Currently the approximate costs of renewable energy are $50 per megawatt hour for landfill gas, with a limited supply, $70 for biomass, $55 for wind power and $420 for solar power (because wind and sunlight are relatively unreliable, only 20 percent counts toward the city’s capacity requirement). That compares with about $45 for coal power.
    
But is that vote on renewable energy in 2004 a harbinger of the sentiment that will face the city council when it decides how to equalize power demand and supply?
  
One of the task force members, Dick Parker, is a former professor of environmental studies at Southern Illinois University who provided a handout at the November meeting that set forth arguments that Columbia’s future power needs can be met without building or tapping into any additional power generators
    
At the Power Supply Task Force’s initial public hearing this month, speaker after speaker argued that the city should reject coal as a source and choose energy saving options and more renewable energy sources. One said he’d be willing to turn off his electricity for a few hours a day to help and others might support the voluntary brownouts. Several pointed out that Congress is likely to pass legislation that makes coal and natural gas production of electricity more expensive, either with a carbon tax or a cap-and-trade system.
  
Jim Windsor, the Water & Light Department’s rates and fiscal planning manager, sat in the back of the council chambers and hadn’t been planning to speak.

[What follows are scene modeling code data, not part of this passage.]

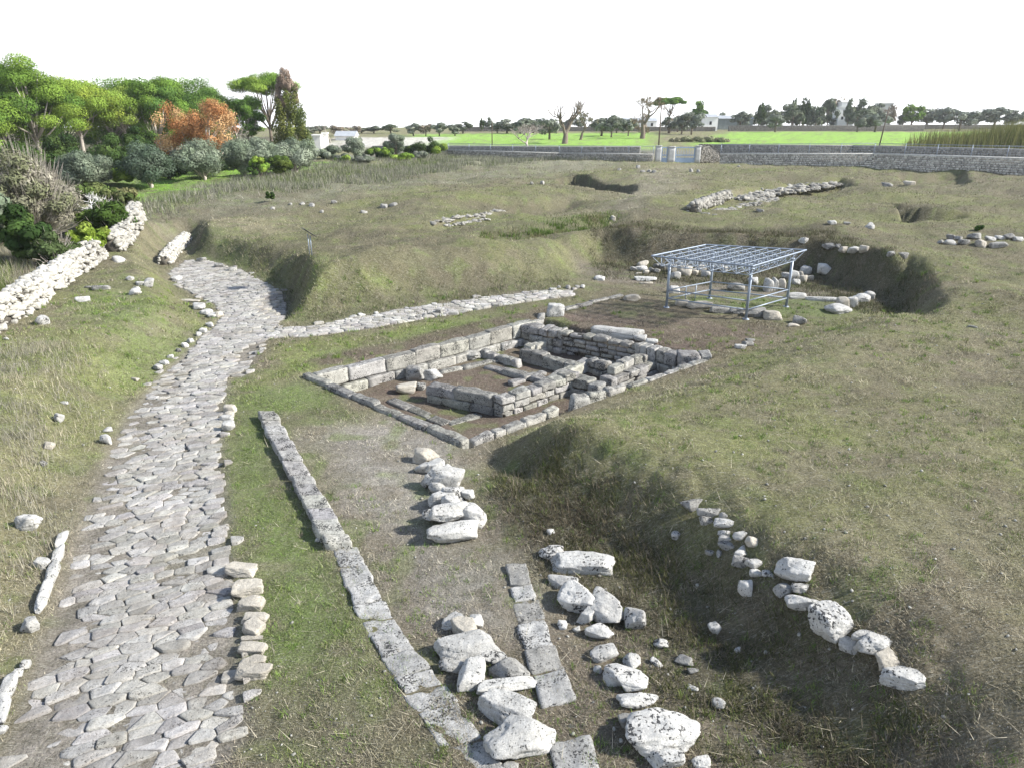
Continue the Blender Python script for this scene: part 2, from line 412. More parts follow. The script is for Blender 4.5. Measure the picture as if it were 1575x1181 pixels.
M['darkpanel'] = plain('dark_panel', (.035,.035,.04), .4, 0, .3, 10)
M['wood'] = plain('weathered_wood', (.13,.10,.08), .9, 0, .5, 6)
M['void'] = plain('dark_opening', (.02,.02,.022), .6, 0, .2, 4)
M['roof'] = plain('grey_roof', (.33,.35,.37), .7, 0, .3, 1)
# ------------------------------------------------------------------ roads in plan
# ------------------------------------------------------------------ ground colours (turf and soil patches; some dark ones paint shade into cut faces)
PAL = dict(olive=(.192,.212,.078), straw=(.335,.298,.190), lawn=(.20,.42,.03), bank=(.125,.128,.070), green=(.140,.215,.055), lush=(.115,.260,.030), soil=(.165,.137,.108),
           gravel=(.330,.310,.285), red=(.130,.092,.082), dark=(.085,.080,.055), field=(.250,.450,.065), beige=(.320,.290,.230),
           pale=(.62,.59,.55), brown=(.215,.182,.138), dirt=(.240,.208,.178), dryweed=(.220,.220,.170), asphalt=(.16,.16,.165))
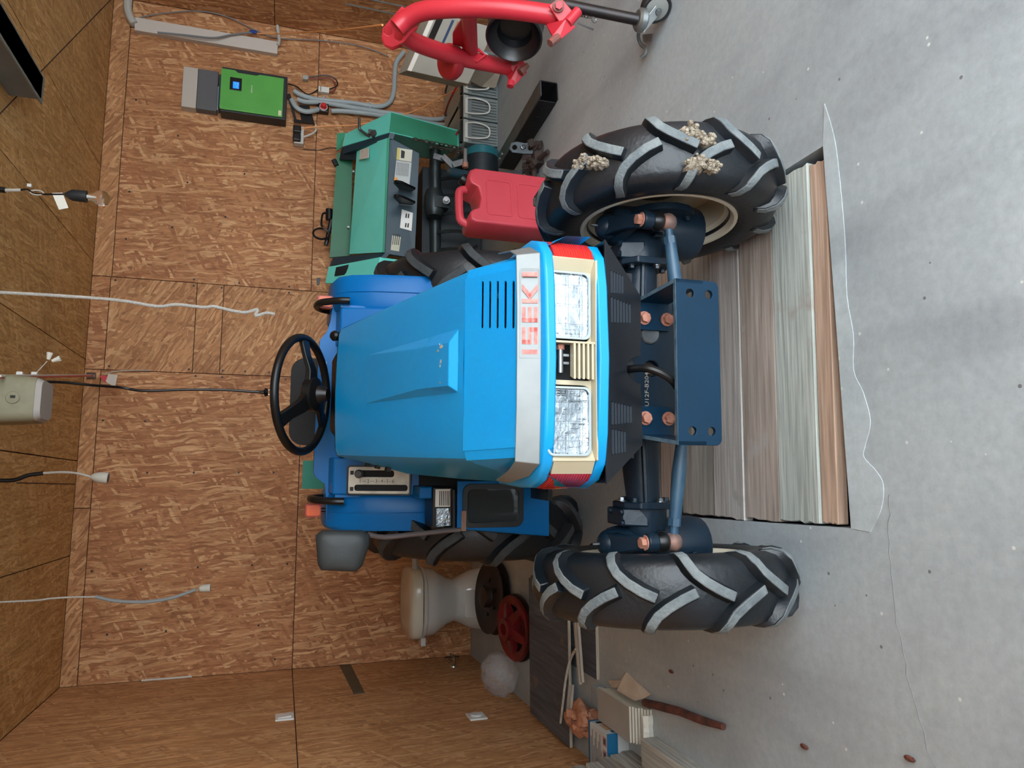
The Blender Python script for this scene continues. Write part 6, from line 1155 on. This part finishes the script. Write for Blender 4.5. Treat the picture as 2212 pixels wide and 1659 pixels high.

But near the end he went to the microphone, said he was speaking as a private citizen, and called for a realistic approach to the problem.
  
Considering cost and reliability, the city can’t depend on wind and solar energy to meet its supply and will “need to burn something,” Windsor said. There already are many people in Columbia who need government assistance because they can’t pay their electrical bills, he pointed out.
  
Dick Malon, a task force member and former director of the Water & Light Department, said in an interview with CBT, “The issue that folks shouldn’t lose sight of is the cost.”
  
While conservation will help, particularly in the summer, when energy is the most expensive, Malon said the savings are limited. “People will do wonderful things for a few months, but when it comes down to the long haul we have to give them incentives. We can’t expect people to make huge sacrifices.”
    
Baumgardner said the main challenge they face boils down to one word: “tolerance.”
    
“The issue is complex; nobody is going to get a perfect fix.”